Even Vegas can’t figure Cardinals

The guys in the back rooms who make the numbers seem a bit confused by this one, though they’re hardly alone. The Arizona Cardinals haven’t made it easy for anyone in their improbable run to the Super Bowl.

The Cardinals will be underdogs against the Pittsburgh Steelers, that much is certain in the sports books that line the Las Vegas Strip. No surprise there, because Arizona has been the dog in all three of its playoff games after sputtering badly late in the regular season.

The NFL will have you believe it doesn’t matter because there is no such thing as a connection between the league’s popularity and the ease with which you can bet on a game. The league and the television talking heads who understand what side their bread is buttered on will pretend that there is no such thing as a point spread on the biggest game of the year.

That’s nonsense, of course, because hundreds of millions of dollars will change hands on everything from the opening coin flip to the eventual final score. Millions of Americans will have a financial stake in the game, whether they wager online, in a Vegas sports book or simply buy a square or two in the pool at their local bar.

I don’t bet on sports, mostly because I’m lousy at picking winners, but a friend of mine risked five bucks in August on a 50-1 shot that the Cardinals will win the Super Bowl. Those odds weren’t bad, but bookies thought so little of Arizona that even when the Cardinals made the playoffs you could still get 35-1 on them winning it all.

Fortunately for the bookies, my friend’s bet was about the norm. Bettors didn’t wager serious money on the Cardinals, even at longshot odds, because they had no idea going into the playoffs that Kurt Warner would play like he did earlier in the season, Edgerrin James would get a chance to run the ball, and Larry Fitzgerald would stake his claim as the best wide receiver in the league.

That combination, along with an underrated defense, was good enough to win three playoff games and get the Cardinals in the Super Bowl for the first time in their history.
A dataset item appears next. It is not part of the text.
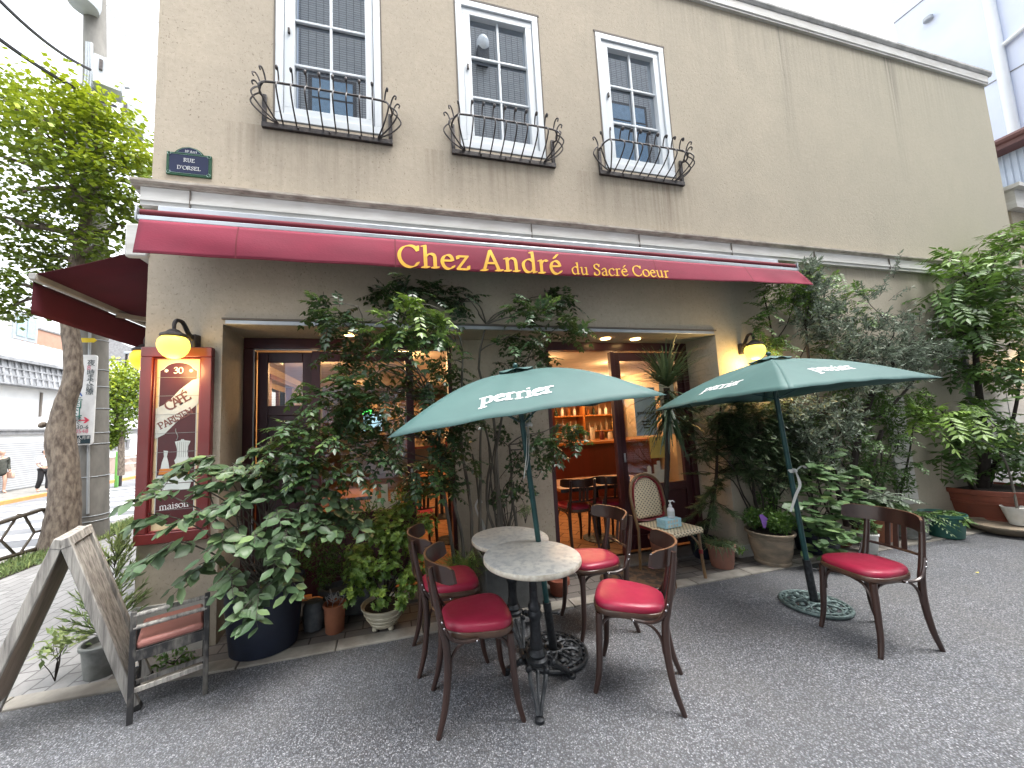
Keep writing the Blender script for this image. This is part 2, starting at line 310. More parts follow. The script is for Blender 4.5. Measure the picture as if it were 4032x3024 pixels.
# ------------------------------------------------------------------ mesh building
W = {}
col0 = sc.collection
def tag(o, label=None, cat=None, group=None, kind=None):
    if label: o['label'] = label
    if cat: o['category'] = cat
    if group: o['group'] = group
    if kind: o['kind'] = kind
    return o
def thing(name, label, cat, loc=(0, 0, 0), rz=0., group=None):
    o = bpy.data.objects.new(name, None); o.empty_display_size = .1; col0.objects.link(o)
    o.location = loc; o.rotation_euler = (0, 0, rz)
    W[o.name] = Matrix.Translation(Vector(loc)) @ Matrix.Rotation(rz, 4, 'Z')
    return tag(o, label, cat, group)
def copy_tree(o, parent=None):
    c = o.copy(); col0.objects.link(c)
    if parent: c.parent = parent
    for ch in o.children: copy_tree(ch, c)
    return c
def smoothline(pts, k=6, closed=False):
    P = [Vector(p) for p in pts]; n = len(P); out = []
    rng = n if closed else n-1
    for i in range(rng):
        if closed: a, b, c, d = P[(i-1) % n], P[i], P[(i+1) % n], P[(i+2) % n]
        else: a, b, c, d = P[max(i-1, 0)], P[i], P[i+1], P[min(i+2, n-1)]
        for j in range(k):
            t = j/k; t2 = t*t; t3 = t2*t
            out.append(.5*((2*b)+(-a+c)*t+(2*a-5*b+4*c-d)*t2+(-a+3*b-3*c+d)*t3))
    if not closed: out.append(P[-1])
    return out
class MB:
    def __init__(s): s.v = []; s.f = []; s.uv = None
    def add(s, vs, fs):
        b = len(s.v); s.v += [tuple(x) for x in vs]; s.f += [tuple(b+i for i in f) for f in fs]; return s
    def box(s, x0, x1, y0, y1, z0, z1):
        if x0 > x1: x0, x1 = x1, x0
        if y0 > y1: y0, y1 = y1, y0
        if z0 > z1: z0, z1 = z1, z0
        return s.add([(x0, y0, z0), (x1, y0, z0), (x1, y1, z0), (x0, y1, z0), (x0, y0, z1), (x1, y0, z1), (x1, y1, z1), (x0, y1, z1)],
                     [(0, 3, 2, 1), (4, 5, 6, 7), (0, 1, 5, 4), (1, 2, 6, 5), (2, 3, 7, 6), (3, 0, 4, 7)])
    def obox(s, c, size, ang=0., tilt=0., tiltax='X'):     # oriented box
        m = Matrix.Translation(Vector(c)) @ Matrix.Rotation(ang, 4, 'Z') @ Matrix.Rotation(tilt, 4, tiltax)
        x, y, z = (q/2 for q in size)
        vs = [m @ Vector(p) for p in ((-x, -y, -z), (x, -y, -z), (x, y, -z), (-x, y, -z), (-x, -y, z), (x, -y, z), (x, y, z), (-x, y, z))]
        return s.add(vs, [(0, 3, 2, 1), (4, 5, 6, 7), (0, 1, 5, 4), (1, 2, 6, 5), (2, 3, 7, 6), (3, 0, 4, 7)])
    def bar(s, a, b, w, t, upv=(0, 0, 1)):     # straight rectangular bar
        a, b = Vector(a), Vector(b); d = (b-a).normalized(); u = Vector(upv); sd = d.cross(u)
        if sd.length < 1e-3: sd = d.cross(Vector((1, 0, 0)))
        sd.normalize(); uu = sd.cross(d)
        vs = [p+sd*(i*w/2)+uu*(j*t/2) for p in (a, b) for i, j in ((-1, -1), (1, -1), (1, 1), (-1, 1))]
        return s.add(vs, [(0, 1, 2, 3), (7, 6, 5, 4), (0, 4, 5, 1), (1, 5, 6, 2), (2, 6, 7, 3), (3, 7, 4, 0)])
    def tube(s, pts, r, n=8, closed=False, flat=1., refup=None):
        P = [Vector(p) for p in pts]; m = len(P)
        rs = list(r) if hasattr(r, '__len__') else [r]*m
        if len(rs) != m: rs = [rs[0]+(rs[-1]-rs[0])*i/(m-1) for i in range(m)] if len(rs) == 2 else [float(np.interp(i/(m-1), np.linspace(0, 1, len(rs)), rs)) for i in range(m)]
        vs = []; prev = None
        for i in range(m):
            if closed: d = P[(i+1) % m]-P[i-1]
            else: d = P[min(i+1, m-1)]-P[max(i-1, 0)]
            if d.length < 1e-9: d = Vector((0, 0, 1))
            d.normalize()
            if prev is None:
                u = Vector(refup) if refup else (Vector((0, 0, 1)) if abs(d.z) < .9 else Vector((1, 0, 0)))
            else: u = prev
            u = (u-d*u.dot(d))
            if u.length < 1e-6: u = d.orthogonal()
            u.normalize(); prev = u; sd = d.cross(u)
            for k in range(n):
                a = 2*pi*k/n; vs.append(P[i]+(u*cos(a)*flat+sd*sin(a))*rs[i])
        fs = []
        for i in range(m if closed else m-1):
            j = (i+1) % m
            for k in range(n): fs.append((i*n+k, i*n+(k+1) % n, j*n+(k+1) % n, j*n+k))
        if not closed: fs.append(tuple(range(n))[::-1]); fs.append(tuple((m-1)*n+k for k in range(n)))
        return s.add(vs, fs)
    def lathe(s, prof, c=(0, 0, 0), n=24, sx=1., sy=1., ribs=0, ribd=0.):
        c = Vector(c); vs = []
        for r, z in prof:
            for k in range(n):
                a = 2*pi*k/n; rr = r*(1+ribd*cos(ribs*a)) if ribs else r
                vs.append(c+Vector((rr*cos(a)*sx, rr*sin(a)*sy, z)))
        fs = [(i*n+k, i*n+(k+1) % n, (i+1)*n+(k+1) % n, (i+1)*n+k) for i in range(len(prof)-1) for k in range(n)]
        if prof[0][0] > 1e-6: fs.append(tuple(range(n))[::-1])
        if prof[-1][0] > 1e-6: fs.append(tuple((len(prof)-1)*n+k for k in range(n)))
        return s.add(vs, fs)
    def prism(s, poly, fmap, th):      # poly in (u,v); fmap(u,v,w) -> 3D
        n = len(poly); vs = [fmap(u, v, 0) for u, v in poly]+[fmap(u, v, th) for u, v in poly]
        return s.add(vs, [tuple(range(n))[::-1], tuple(range(n, 2*n))]+[(i, (i+1) % n, n+(i+1) % n, n+i) for i in range(n)])
    def grid(s, fn, nu, nv):
        vs = [fn(i/nu, j/nv) for i in range(nu+1) for j in range(nv+1)]
        return s.add(vs, [(i*(nv+1)+j, (i+1)*(nv+1)+j, (i+1)*(nv+1)+j+1, i*(nv+1)+j+1) for i in range(nu) for j in range(nv)])
    def sphere(s, c, r, nu=16, nv=10, sz=1.):
        return s.lathe([(max(r*sin(pi*j/nv), 1e-4), -r*cos(pi*j/nv)*sz) for j in range(nv+1)], c, nu)
    def build(s, name, m, parent=None, smooth=True, bev=0., solid=0., ang=40, origin=None, sub=0):
        me = bpy.data.meshes.new(name); V = s.v
        if parent is not None: Wm = W[parent.name]
        else:
            a = np.array(V)
            if origin is None: origin = ((a[:, 0].min()+a[:, 0].max())/2, (a[:, 1].min()+a[:, 1].max())/2, a[:, 2].min())
            Wm = Matrix.Translation(Vector(origin))
        a = np.array(V, dtype=float); inv = np.array(Wm.inverted()); a = a @ inv[:3, :3].T + inv[:3, 3]
        me.from_pydata(a.tolist(), [], s.f); me.update()
        if smooth:
            me.shade_smooth(); me.set_sharp_from_angle(angle=R(ang))
        o = bpy.data.objects.new(name, me); col0.objects.link(o)
        if parent is not None: o.parent = parent
        else: o.location = origin
        W[o.name] = Wm
        me.materials.append(MATS[m])
        if solid:
            md = o.modifiers.new('solid', 'SOLIDIFY'); md.thickness = solid; md.offset = 0
        if bev:
            md = o.modifiers.new('bevel', 'BEVEL'); md.width = bev; md.segments = 2; md.limit_method = 'ANGLE'
        if sub:
            md = o.modifiers.new('sub', 'SUBSURF'); md.levels = sub; md.render_levels = sub
        return o
def sheet_with_holes(fmap, u0, u1, v0, v1, holes, depth):
    """front sheet with rectangular openings and their reveals; fmap(u,v,w), w = depth inwards"""
    us = sorted({u0, u1, *[h[0] for h in holes], *[h[1] for h in holes]}); vs_ = sorted({v0, v1, *[h[2] for h in holes], *[h[3] for h in holes]})
    mb = MB()
    for i in range(len(us)-1):
        for j in range(len(vs_)-1):
            cu, cv = (us[i]+us[i+1])/2, (vs_[j]+vs_[j+1])/2
            if any(h[0] < cu < h[1] and h[2] < cv < h[3] for h in holes): continue
            mb.add([fmap(us[i], vs_[j], 0), fmap(us[i+1], vs_[j], 0), fmap(us[i+1], vs_[j+1], 0), fmap(us[i], vs_[j+1], 0)], [(0, 1, 2, 3)])
    for a, b, c, d in holes:
        P = [(a, c), (b, c), (b, d), (a, d)]
        for k in range(4):
            p, q_ = P[k], P[(k+1) % 4]
            mb.add([fmap(*p, 0), fmap(*q_, 0), fmap(*q_, depth), fmap(*p, depth)], [(3, 2, 1, 0)])
    return mb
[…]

And what a miserable history it has been, stretching from the team’s formation in 1898 in Chicago to its current location in Phoenix, where before this year the Cardinals had one winning season in 21 years.

There was never any reason to believe Arizona could actually make it to the Super Bowl. History shows that perennially bad teams tend to revert to doing bad things (see Chicago Cubs) when the pressure is on because they don’t know how do anything different.

But now the Cardinals are in, and with two weeks to kill before the game we turn to the bookies to figure out just how bad they will get beaten by the powerful Steelers. That’s a task the oddsmakers undertake with varying degrees of success for every NFL game, but it becomes more important in the big game when almost everyone but Roger Goodell has a bet down.

Last year the bookies didn’t do too well, losing money in Las Vegas after making the New England Patriots prohibitive 13.5-point favorites over the New York Giants. That didn’t mean they thought the Patriots were two touchdowns better than the Giants, only that they figured bettors would overwhelm them with money on the Patriots unless they put up a big enough spread to get money back on the underdog.